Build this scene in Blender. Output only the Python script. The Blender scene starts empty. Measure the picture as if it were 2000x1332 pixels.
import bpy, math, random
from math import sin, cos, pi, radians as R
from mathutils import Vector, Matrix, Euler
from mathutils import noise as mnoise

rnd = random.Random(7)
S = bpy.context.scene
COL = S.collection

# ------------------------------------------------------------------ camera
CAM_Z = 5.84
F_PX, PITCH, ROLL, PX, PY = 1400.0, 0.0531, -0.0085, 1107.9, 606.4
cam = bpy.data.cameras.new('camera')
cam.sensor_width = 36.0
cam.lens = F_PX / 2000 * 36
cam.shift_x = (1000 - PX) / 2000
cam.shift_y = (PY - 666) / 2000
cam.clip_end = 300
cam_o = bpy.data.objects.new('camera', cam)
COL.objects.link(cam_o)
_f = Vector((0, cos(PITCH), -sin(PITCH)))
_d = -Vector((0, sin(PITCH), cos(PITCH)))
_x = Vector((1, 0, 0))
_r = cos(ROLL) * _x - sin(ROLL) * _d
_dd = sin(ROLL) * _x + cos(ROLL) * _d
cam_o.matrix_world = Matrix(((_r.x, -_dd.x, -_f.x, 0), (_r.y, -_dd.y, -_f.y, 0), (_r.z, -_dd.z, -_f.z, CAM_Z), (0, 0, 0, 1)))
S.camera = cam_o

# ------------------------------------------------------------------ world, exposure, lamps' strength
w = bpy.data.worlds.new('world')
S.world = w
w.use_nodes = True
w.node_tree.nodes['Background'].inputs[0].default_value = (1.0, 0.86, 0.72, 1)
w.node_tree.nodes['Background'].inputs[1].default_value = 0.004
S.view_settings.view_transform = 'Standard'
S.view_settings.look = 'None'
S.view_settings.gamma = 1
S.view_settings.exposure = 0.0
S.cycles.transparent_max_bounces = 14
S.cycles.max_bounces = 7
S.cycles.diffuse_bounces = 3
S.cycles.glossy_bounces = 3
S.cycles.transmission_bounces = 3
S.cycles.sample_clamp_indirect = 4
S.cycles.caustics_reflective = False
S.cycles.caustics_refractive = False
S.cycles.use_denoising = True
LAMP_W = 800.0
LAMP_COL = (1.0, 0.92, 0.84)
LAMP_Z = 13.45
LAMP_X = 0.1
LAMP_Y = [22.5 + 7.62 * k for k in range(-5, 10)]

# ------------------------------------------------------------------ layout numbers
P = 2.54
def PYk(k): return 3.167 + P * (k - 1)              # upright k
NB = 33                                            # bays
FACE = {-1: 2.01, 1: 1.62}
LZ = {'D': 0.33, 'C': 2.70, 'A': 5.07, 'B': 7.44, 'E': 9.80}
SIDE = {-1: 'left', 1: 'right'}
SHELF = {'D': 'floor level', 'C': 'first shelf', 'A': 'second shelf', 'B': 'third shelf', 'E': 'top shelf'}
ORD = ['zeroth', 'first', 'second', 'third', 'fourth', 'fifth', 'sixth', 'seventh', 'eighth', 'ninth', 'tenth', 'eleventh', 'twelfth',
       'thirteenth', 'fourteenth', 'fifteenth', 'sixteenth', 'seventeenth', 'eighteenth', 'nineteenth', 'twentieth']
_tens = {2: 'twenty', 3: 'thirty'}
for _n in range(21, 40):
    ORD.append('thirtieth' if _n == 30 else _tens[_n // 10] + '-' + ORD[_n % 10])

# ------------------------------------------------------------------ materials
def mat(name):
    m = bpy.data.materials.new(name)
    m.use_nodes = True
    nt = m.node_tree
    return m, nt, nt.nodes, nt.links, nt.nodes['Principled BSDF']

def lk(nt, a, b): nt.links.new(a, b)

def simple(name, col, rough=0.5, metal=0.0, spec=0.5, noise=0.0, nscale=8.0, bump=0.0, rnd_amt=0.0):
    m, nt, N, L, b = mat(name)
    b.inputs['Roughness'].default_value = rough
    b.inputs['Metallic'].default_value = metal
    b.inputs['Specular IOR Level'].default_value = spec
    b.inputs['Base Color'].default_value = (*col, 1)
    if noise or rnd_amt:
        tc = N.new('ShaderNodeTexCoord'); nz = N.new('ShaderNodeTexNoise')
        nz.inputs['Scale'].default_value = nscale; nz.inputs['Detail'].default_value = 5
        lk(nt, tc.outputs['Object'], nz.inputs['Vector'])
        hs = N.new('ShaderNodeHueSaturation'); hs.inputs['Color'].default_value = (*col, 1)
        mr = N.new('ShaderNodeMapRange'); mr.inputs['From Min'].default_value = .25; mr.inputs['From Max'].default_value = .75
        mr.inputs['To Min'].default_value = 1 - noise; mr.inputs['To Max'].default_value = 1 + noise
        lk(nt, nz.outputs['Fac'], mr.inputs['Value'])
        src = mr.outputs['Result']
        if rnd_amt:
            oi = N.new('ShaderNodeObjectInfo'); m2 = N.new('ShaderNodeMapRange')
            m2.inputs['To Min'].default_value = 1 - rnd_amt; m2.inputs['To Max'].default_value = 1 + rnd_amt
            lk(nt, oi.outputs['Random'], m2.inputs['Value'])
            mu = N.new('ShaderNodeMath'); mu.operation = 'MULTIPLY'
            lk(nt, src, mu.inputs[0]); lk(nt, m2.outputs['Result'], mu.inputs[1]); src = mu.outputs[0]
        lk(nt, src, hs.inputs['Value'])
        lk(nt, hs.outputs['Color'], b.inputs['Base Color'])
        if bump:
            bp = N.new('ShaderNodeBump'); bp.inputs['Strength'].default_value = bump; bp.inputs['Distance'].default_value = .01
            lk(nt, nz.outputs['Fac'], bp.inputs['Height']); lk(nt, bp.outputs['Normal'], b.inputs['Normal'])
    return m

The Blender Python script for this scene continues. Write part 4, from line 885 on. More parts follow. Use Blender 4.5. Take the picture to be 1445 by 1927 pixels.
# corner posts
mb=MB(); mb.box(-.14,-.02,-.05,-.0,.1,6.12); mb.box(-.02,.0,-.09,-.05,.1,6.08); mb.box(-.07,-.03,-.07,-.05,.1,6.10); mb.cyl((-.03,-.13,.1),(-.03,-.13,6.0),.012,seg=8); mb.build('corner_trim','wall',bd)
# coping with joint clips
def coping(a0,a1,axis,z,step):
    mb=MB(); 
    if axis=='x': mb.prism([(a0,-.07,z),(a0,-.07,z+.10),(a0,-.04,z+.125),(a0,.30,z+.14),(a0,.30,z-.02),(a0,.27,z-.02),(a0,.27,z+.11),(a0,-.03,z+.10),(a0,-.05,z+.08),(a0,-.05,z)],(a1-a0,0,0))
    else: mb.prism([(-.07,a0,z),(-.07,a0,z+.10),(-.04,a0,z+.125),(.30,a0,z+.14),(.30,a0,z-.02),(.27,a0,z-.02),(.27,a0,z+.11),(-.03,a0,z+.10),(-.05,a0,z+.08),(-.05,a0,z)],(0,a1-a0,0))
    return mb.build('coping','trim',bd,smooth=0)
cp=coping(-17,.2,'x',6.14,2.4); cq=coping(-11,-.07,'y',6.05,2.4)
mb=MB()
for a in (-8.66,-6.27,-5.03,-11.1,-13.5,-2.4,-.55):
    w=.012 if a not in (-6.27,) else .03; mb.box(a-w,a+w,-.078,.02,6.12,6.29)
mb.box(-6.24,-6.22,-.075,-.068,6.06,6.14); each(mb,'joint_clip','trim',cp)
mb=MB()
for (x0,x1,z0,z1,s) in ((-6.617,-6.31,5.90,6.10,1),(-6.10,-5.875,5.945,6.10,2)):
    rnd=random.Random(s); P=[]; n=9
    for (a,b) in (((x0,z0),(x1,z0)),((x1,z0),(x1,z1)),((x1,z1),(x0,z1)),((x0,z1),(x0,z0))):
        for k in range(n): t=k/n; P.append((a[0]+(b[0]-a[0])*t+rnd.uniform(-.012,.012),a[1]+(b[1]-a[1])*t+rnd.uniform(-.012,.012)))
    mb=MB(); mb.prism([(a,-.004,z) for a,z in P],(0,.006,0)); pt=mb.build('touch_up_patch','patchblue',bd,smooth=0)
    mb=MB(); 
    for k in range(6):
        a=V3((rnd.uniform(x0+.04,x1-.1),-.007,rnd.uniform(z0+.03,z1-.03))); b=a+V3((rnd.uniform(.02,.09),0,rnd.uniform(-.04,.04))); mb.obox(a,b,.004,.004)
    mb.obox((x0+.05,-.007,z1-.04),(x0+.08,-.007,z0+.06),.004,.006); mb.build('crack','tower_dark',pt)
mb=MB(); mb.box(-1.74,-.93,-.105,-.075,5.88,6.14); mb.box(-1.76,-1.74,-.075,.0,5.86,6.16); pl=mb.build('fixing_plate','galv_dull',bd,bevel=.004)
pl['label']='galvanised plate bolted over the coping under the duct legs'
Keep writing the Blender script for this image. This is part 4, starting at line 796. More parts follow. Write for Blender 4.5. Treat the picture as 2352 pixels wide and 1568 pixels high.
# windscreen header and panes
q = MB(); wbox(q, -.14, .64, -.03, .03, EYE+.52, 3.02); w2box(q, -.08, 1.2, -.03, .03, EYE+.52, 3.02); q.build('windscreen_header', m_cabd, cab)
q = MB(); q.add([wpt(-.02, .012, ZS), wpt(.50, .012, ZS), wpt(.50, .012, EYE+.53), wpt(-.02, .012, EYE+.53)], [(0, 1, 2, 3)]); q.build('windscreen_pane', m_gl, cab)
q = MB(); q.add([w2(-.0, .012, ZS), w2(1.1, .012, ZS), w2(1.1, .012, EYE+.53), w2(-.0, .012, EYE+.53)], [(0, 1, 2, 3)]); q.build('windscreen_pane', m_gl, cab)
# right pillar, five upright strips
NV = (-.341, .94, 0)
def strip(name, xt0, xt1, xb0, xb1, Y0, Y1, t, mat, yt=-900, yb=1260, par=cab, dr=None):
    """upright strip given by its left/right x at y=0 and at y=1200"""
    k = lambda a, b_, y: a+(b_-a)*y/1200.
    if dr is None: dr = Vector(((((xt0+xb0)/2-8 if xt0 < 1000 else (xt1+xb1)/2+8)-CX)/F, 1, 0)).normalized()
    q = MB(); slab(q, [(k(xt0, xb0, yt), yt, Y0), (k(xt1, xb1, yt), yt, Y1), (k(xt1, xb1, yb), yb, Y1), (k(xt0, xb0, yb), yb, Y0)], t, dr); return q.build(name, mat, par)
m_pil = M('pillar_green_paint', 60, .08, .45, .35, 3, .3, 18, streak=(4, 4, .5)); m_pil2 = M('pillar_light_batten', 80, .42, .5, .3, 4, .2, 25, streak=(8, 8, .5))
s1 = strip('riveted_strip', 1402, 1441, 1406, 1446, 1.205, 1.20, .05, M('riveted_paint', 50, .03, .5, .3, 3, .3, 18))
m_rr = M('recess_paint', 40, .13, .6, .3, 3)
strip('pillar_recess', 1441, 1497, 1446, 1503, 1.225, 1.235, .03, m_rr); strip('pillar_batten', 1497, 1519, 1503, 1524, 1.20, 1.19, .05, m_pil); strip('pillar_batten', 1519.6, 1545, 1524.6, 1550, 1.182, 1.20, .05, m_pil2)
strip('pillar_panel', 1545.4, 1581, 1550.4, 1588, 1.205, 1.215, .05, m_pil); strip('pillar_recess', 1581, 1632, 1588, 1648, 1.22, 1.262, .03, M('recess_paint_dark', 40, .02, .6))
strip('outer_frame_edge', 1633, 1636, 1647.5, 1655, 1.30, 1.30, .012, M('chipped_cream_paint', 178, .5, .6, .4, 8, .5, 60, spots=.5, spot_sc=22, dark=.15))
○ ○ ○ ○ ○
▸ **Written exercise**:
Every line from the one containing "Keep writing the" through the end of the data must be repeated exactly, and no other line.

▸ **Full response**:
Keep writing the Blender script for this image. This is part 4, starting at line 796. More parts follow. Write for Blender 4.5. Treat the picture as 2352 pixels wide and 1568 pixels high.
# windscreen header and panes
q = MB(); wbox(q, -.14, .64, -.03, .03, EYE+.52, 3.02); w2box(q, -.08, 1.2, -.03, .03, EYE+.52, 3.02); q.build('windscreen_header', m_cabd, cab)
q = MB(); q.add([wpt(-.02, .012, ZS), wpt(.50, .012, ZS), wpt(.50, .012, EYE+.53), wpt(-.02, .012, EYE+.53)], [(0, 1, 2, 3)]); q.build('windscreen_pane', m_gl, cab)
q = MB(); q.add([w2(-.0, .012, ZS), w2(1.1, .012, ZS), w2(1.1, .012, EYE+.53), w2(-.0, .012, EYE+.53)], [(0, 1, 2, 3)]); q.build('windscreen_pane', m_gl, cab)
# right pillar, five upright strips
NV = (-.341, .94, 0)
def strip(name, xt0, xt1, xb0, xb1, Y0, Y1, t, mat, yt=-900, yb=1260, par=cab, dr=None):
    """upright strip given by its left/right x at y=0 and at y=1200"""
    k = lambda a, b_, y: a+(b_-a)*y/1200.
    if dr is None: dr = Vector(((((xt0+xb0)/2-8 if xt0 < 1000 else (xt1+xb1)/2+8)-CX)/F, 1, 0)).normalized()
    q = MB(); slab(q, [(k(xt0, xb0, yt), yt, Y0), (k(xt1, xb1, yt), yt, Y1), (k(xt1, xb1, yb), yb, Y1), (k(xt0, xb0, yb), yb, Y0)], t, dr); return q.build(name, mat, par)
m_pil = M('pillar_green_paint', 60, .08, .45, .35, 3, .3, 18, streak=(4, 4, .5)); m_pil2 = M('pillar_light_batten', 80, .42, .5, .3, 4, .2, 25, streak=(8, 8, .5))
s1 = strip('riveted_strip', 1402, 1441, 1406, 1446, 1.205, 1.20, .05, M('riveted_paint', 50, .03, .5, .3, 3, .3, 18))
m_rr = M('recess_paint', 40, .13, .6, .3, 3)
strip('pillar_recess', 1441, 1497, 1446, 1503, 1.225, 1.235, .03, m_rr); strip('pillar_batten', 1497, 1519, 1503, 1524, 1.20, 1.19, .05, m_pil); strip('pillar_batten', 1519.6, 1545, 1524.6, 1550, 1.182, 1.20, .05, m_pil2)
strip('pillar_panel', 1545.4, 1581, 1550.4, 1588, 1.205, 1.215, .05, m_pil); strip('pillar_recess', 1581, 1632, 1588, 1648, 1.22, 1.262, .03, M('recess_paint_dark', 40, .02, .6))
strip('outer_frame_edge', 1633, 1636, 1647.5, 1655, 1.30, 1.30, .012, M('chipped_cream_paint', 178, .5, .6, .4, 8, .5, 60, spots=.5, spot_sc=22, dark=.15))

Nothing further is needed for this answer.